The clarification posted in a blog after company employees noticed that the misplacement of some coding in iframes directs marketers to program policies reserving the right to disable ad serving to sites and/or accounts that fail to comply. To best adhere to Google policies and experience better targeting results, the company recommends pasting the ad code directly into the source of your Web page HTML.

Google's Cecelia Choi, on the AdSense Policy team, explains iframes as an HTML tag used in Web design that allows a page, picture, or graphic to display in a frame within another page. Google's policies have always disallowed the misuse of iframes, and the clarification of language explicitly prohibits the misuse or manipulation of standard behavior, targeting and delivery of ads.

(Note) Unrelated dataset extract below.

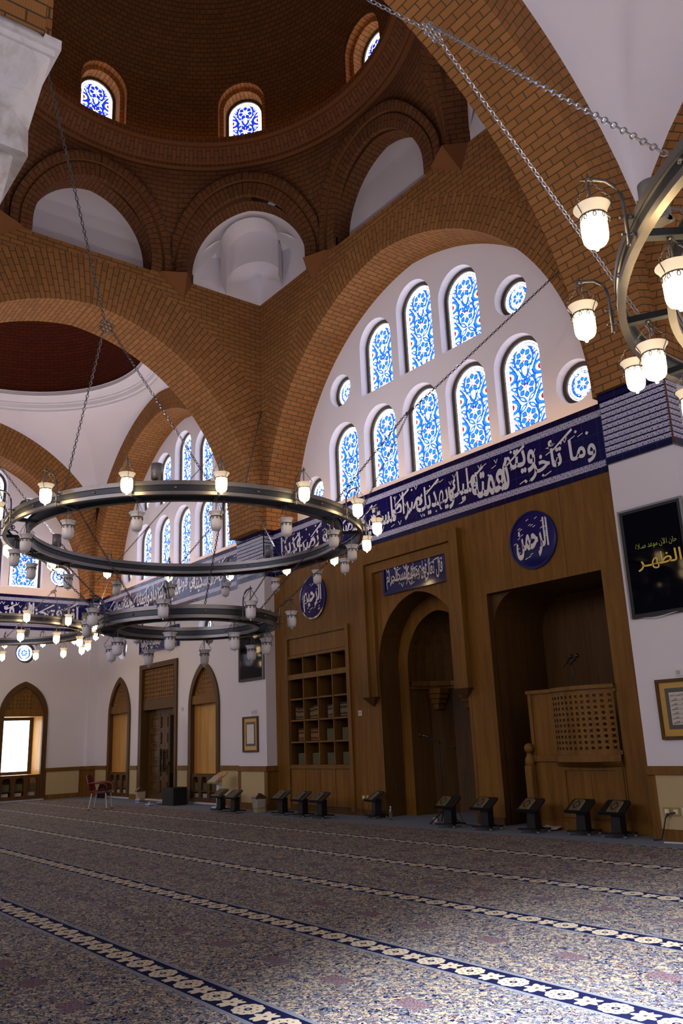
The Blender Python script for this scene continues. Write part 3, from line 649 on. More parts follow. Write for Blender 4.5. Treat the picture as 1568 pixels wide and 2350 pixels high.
# ring cornice
def lathe_uv(prof, mats, name, n=128):
    b = MB(); v = 0
    for i in range(len(prof) - 1):
        (r, z), (r2, z2) = prof[i][:2], prof[i + 1][:2]; l = hypot(r2 - r, z2 - z); m = prof[i][2]
        for j in range(n):
            a, a2 = 2 * pi * j / n, 2 * pi * (j + 1) / n
            swap = prof[i][3] if len(prof[i]) > 3 else False
            uvq = [(4.8 * a, v), (4.8 * a2, v), (4.8 * a2, v + l), (4.8 * a, v + l)]
            if swap: uvq = [(y, x) for x, y in uvq]
            b.face([N3(r * cos(a), r * sin(a), z), N3(r * cos(a2), r * sin(a2), z), N3(r2 * cos(a2), r2 * sin(a2), z2), N3(r2 * cos(a), r2 * sin(a), z2)], uvq, m)
        v += l
    return struct(b.build(name, mats))
lathe_uv([(4.95, 15.90, 1), (4.95, 15.97, 1), (4.80, 15.97, 0, True), (4.80, 16.06, 1), (4.72, 16.06, 0, True), (4.52, 16.34, 1), (4.52, 16.40, 1), (4.40, 16.40, 0, True), (4.40, 16.56, 1), (4.95, 16.56, 1)], [M['brick_dark'], M['brick_plain']], 'dome_cornice')
# dome shell with eight window bays
DR = 4.9; Z0D, ZSP = 16.56, 17.5
def dome_pt(az, s):        # s: metres up the meridian from the ledge
    hcyl = 0.95
    if s <= hcyl: return N3(DR * cos(az), DR * sin(az), Z0D + s)
    p = min(pi / 2, (s - hcyl) / DR); return N3(DR * cos(p) * cos(az), DR * cos(p) * sin(az), Z0D + hcyl + DR * sin(p))
WH = 0.66; WS = 1.36        # half width, springing (above ledge)
smax = 0.95 + DR * pi / 2 * 0.995
b = MB()
for kf in range(8):
    a0 = kf * pi / 4
    xo = [WH + (DR * pi / 8 - WH) * i / 5 for i in range(6)]; xi = [-WH * cos(pi * i / 20) for i in range(21)]
    for xx, fb in (([-x for x in xo[::-1]], lambda x: 0.0), (xi, lambda x: WS + sqrt(max(0, WH * WH - x * x))), (xo, lambda x: 0.0)):
        rows = []; uvs = []
        lv = [0.0, .25, .5, .75, .95] + [.95 + (smax - .95) * (i / 22) for i in range(1, 23)]
        for s in lv:
            rr = []; uu = []
            for x in xx:
                s0 = fb(x); ss = s0 + (smax - s0) * (s / smax); az = a0 + x / DR; rr.append(dome_pt(az, ss)); p = max(0, (ss - .95) / DR); uu.append((az * DR, ss))
            rows.append(rr); uvs.append(uu)
        b.grid(rows, uvs, 0, False)
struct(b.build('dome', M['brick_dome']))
def dome_window(az, n):
    ca, sa = cos(az), sin(az)
    def Q(x, z, d): r = DR + d; return N3(r * ca - x * sa, r * sa + x * ca, Z0D + z)
    b = MB()
    def strip(hw0, d0, hw1, d1, m, zs=WS, swap=False):
        v = 0; o = [(1, 0.0)] + [(cos(pi * i / 24), sin(pi * i / 24)) for i in range(25)] + [(-1, 0.0)]
        p = [(hw0 * c, (0 if i in (0, 26) else zs) + hw0 * s_) for i, (c, s_) in enumerate(o)]; q = [(hw1 * c, (0 if i in (0, 26) else zs) + hw1 * s_) for i, (c, s_) in enumerate(o)]
        for i in range(26):
            l = hypot(p[i + 1][0] - p[i][0], p[i + 1][1] - p[i][1]); wd = abs(hw1 - hw0) + abs(d1 - d0)
            b.face([Q(*p[i], d0), Q(*p[i + 1], d0), Q(*q[i + 1], d1), Q(*q[i], d1)], [(0, v), (0, v + l), (wd, v + l), (wd, v)], m); v += l
    strip(.80, -.02, .66, -.03, 0); strip(.66, -.03, .66, .16, 0); strip(.66, .16, .55, .16, 0); strip(.55, .16, .55, .52, 0)
    b.face([Q(-.66, 0, -.03), Q(.66, 0, -.03), Q(.66, 0, .52), Q(-.66, 0, .52)], None, 1)
    struct(b.build('dome_window_reveal', [M['brick'], M['brick_plain']]))
    root = empty('window_%d' % n, (0, 0, 0)); struct(root)
    fr = MB()
    o = arch_pts(.55, WS, 24, base=0.02); i_ = arch_pts(.47, WS, 24, base=0.10)
    for j in range(len(o)):
        j2 = (j + 1) % len(o); fr.face([Q(*o[j], .46), Q(*o[j2], .46), Q(*i_[j2], .46), Q(*i_[j], .46)], None); fr.face([Q(*i_[j], .46), Q(*i_[j2], .46), Q(*i_[j2], .54), Q(*i_[j], .54)], None)
    fr.build('window_frame', M['frame_dark'], root)
    g = MB(); glass_fill(g, .47, 0.10, WS, lambda x, z, e: Q(x, z, .50 - e), deep=True); g.build('stained_glass', GLM, root)
    return root
WINN = [0]
def nextwin(): WINN[0] += 1; return WINN[0]
for az in range(8): dome_window(az * pi / 4, nextwin()) if az in (1, 2, 3, 4, 5) else None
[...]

Tweaking Google's conditions for the AdSense program can harm the efficiency of the ads. For example, misuse of iframes can lead to double ad serving. Improper iframe use also can lead to accidental clicks if hidden in ads placed at locations that consumers frequently click. It's not only the use of iframes, but also continuous attention to malware and malicious code leaking into Android applications.

Google acted quickly to remove 10 apps from the Android Market last week after Xuxian Jiang, assistant professor in the department of computer science, North Carolina State University, found the malicious code embedded into apps. This type of close scrutiny has enabled Google to generate a compounded average growth rate of about 29%, driving up revenue to $29 billion last year -- mostly from free tools, advertising clicks and the number of times ads appear on the Google Network. But with success comes failure.

Failure, however, quickly gets corrected, as once explained to me by Avinash Kaushik, co-founder of Market Motive and the Analytics Evangelist for Google. The Web allows for the quick correction. Apparently that's the secret to growth, even amidst a $500 million charge from a Department of Justice investigation, as well as higher operating costs that were a result of the recent 10% increase in companywide salaries.